Tuesday, January 02, 2007

Hannah Allam: Reporter returns and finds it much worse in Baghdad

Reporter returns to Baghdad to find it far different - and worse off
By Hannah Allam
(Thanks to warandpiece.com for this pointer and excerpt)
http://www.mercurynews.com/mld/mercurynews/news/world/16337639.htm


The tiny, dusty shops of Kadhemiya are treasure chests filled with agate, turquoise, coral and amber. I used to spend hours in this colorful Baghdad market district, haggling over prices for semi-precious stones etched with prayers in Arabic calligraphy.

That was just before I left Iraq in 2005, when rings from Kadhemiya were simply sentimental reminders of a two-year assignment here. When I returned to Baghdad last month, however, I found a city so dramatically polarized that sectarian identity now extends to your fingers. Slipping on a turquoise ring is no longer an afterthought, but a carefully deliberated security precaution.

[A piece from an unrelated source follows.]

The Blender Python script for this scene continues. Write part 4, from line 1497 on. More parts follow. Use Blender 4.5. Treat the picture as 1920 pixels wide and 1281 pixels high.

A certain color of stone worn a certain way is just one of the dozens of superficial clues - like dialect, style of beard, how you pin a veil - that indicate whether you're Sunni or Shiite. These little signs increasingly mean the difference between life and death at the terrifying illegal checkpoints that surround the districts of Baghdad. In a surprise reversal, Shiite militiamen have usurped Sunni insurgents as the most feared force on the streets.

When I was last here in 2005, it took guts and guards, but you could still travel to most anywhere in the capital. Now, there are few true neighborhoods left. They're mostly just cordoned-off enclaves in various stages of deadly sectarian cleansing. Moving trucks piled high with furniture weave through traffic, evidence of an unfolding humanitarian crisis involving hundreds of thousands of forcibly displaced Iraqis.

The Sunni-Shiite segregation is the starkest change of all, but nowadays it seems like everything in Baghdad hinges on separation. There's the Green Zone to guard the unpopular government from its suffering people, U.S. military bases where Iraqis aren't allowed to work, armored sedans to shield VIPs from the explosions that kill workaday civilians, different TV channels and newspapers for each political party, an unwritten citywide dress code to keep women from the eyes of men.

Attempts to bring people together have failed miserably. I attended a symposium called "How to Solve Iraq's Militia Problem," but the main militia representatives never showed up and those of us who did were stuck inside for hours while a robot disabled a car bomb in the parking lot. [...]

On one of my first days back, I took a little tour with my Iraqi colleagues to get reacquainted with the capital. We decided to stay on the eastern Shiite side of the Tigris River rather than play Russian roulette in the Sunni west.

Even on the relatively "safe" side of the river, a dizzying assortment of armed men roamed freely. In the space of an hour, we encountered the Badr Organization militia, the Mahdi Army militia, the Kurdish peshmerga militia, the Iraqi police, interior ministry commandos, the Iraqi military, American troops, the Oil Protection Force, the motorcade of a Communist Party official and Central Bank guards escorting an armored van.

We drove through one of my favorite districts in hopes of visiting shopkeepers I knew. But they had fled, leaving behind padlocked doors and faded signs for shops whose names now seem ironic rather than catchy: "Nuts," "Ghost Music," "Once Upon a Time."

I asked my colleagues to arrange meetings with old Iraqi sources - politicians, professors, activists and clerics - only to be told they'd been assassinated, abducted or exiled.

Even Mr. Milk is dead. The grocer we called by the name of his landmark shop in the upscale Mansour district was kidnapped and killed, along with his son, my colleagues said. The owner of a DVD shop where I once purchased a copy of "Napoleon Dynamite" also had been executed.